Since the announcement, representatives from Extinction Rebellion have bent over backwards to say they still support the roadblocks and paint throwing of their more radical peers. And those groups have certainly not given any indication that they’re countenancing a strategy shift. Activists in Germany’s Last Generation say they’re going to continue to block motorways in 2023. In the U.K., Just Stop Oil members say they will up the ante. “We are barreling down the highway to the loss of ordered civil society,” says a spokesperson. “It is time to escalate.”

Some climate activists say that Extinction Rebellion is simply ceding radical ground to younger upstarts. “In some sense they’re the moderate organization now,” says Shayok Mukhopadhyay, a spokesperson for Extinction Rebellion NYC (The group is independent from the original Extinction Rebellion, based in the U.K.).

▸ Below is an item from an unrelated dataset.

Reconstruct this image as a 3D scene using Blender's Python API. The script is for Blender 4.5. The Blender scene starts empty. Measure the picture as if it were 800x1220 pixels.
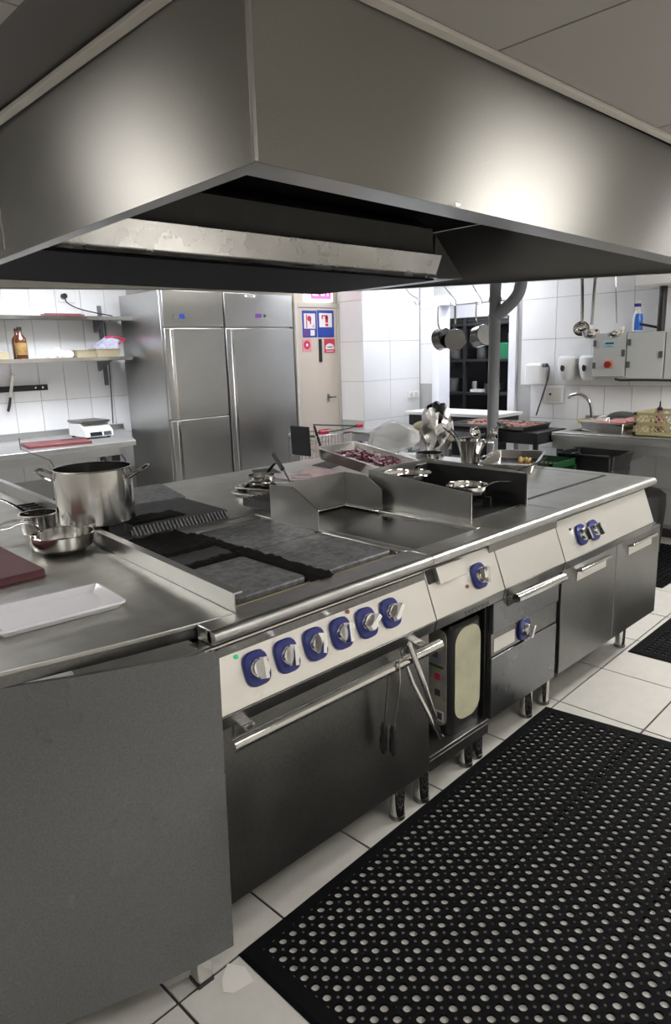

But there’s still something of a sense in Extinction Rebellion’s announcement that the group is questioning the basic assumptions that animate the civil resistance movement. “Despite the blaring alarm on the climate and ecological emergency…very little has changed,” the U.K. group wrote. Until now, many of the loudest voices in climate activism have insisted that the worsening climate situation had to be met with increasingly extreme tactics, mainly carried out by small groups of hard-core supporters. Many of them still do. But Extinction Rebellion’s move could mark the beginning of a tone shift for climate activists in the coming year, away from small-scale, controversial stunts, and toward the sort of huge mass protests which, historically, have been almost impossible for leaders to ignore.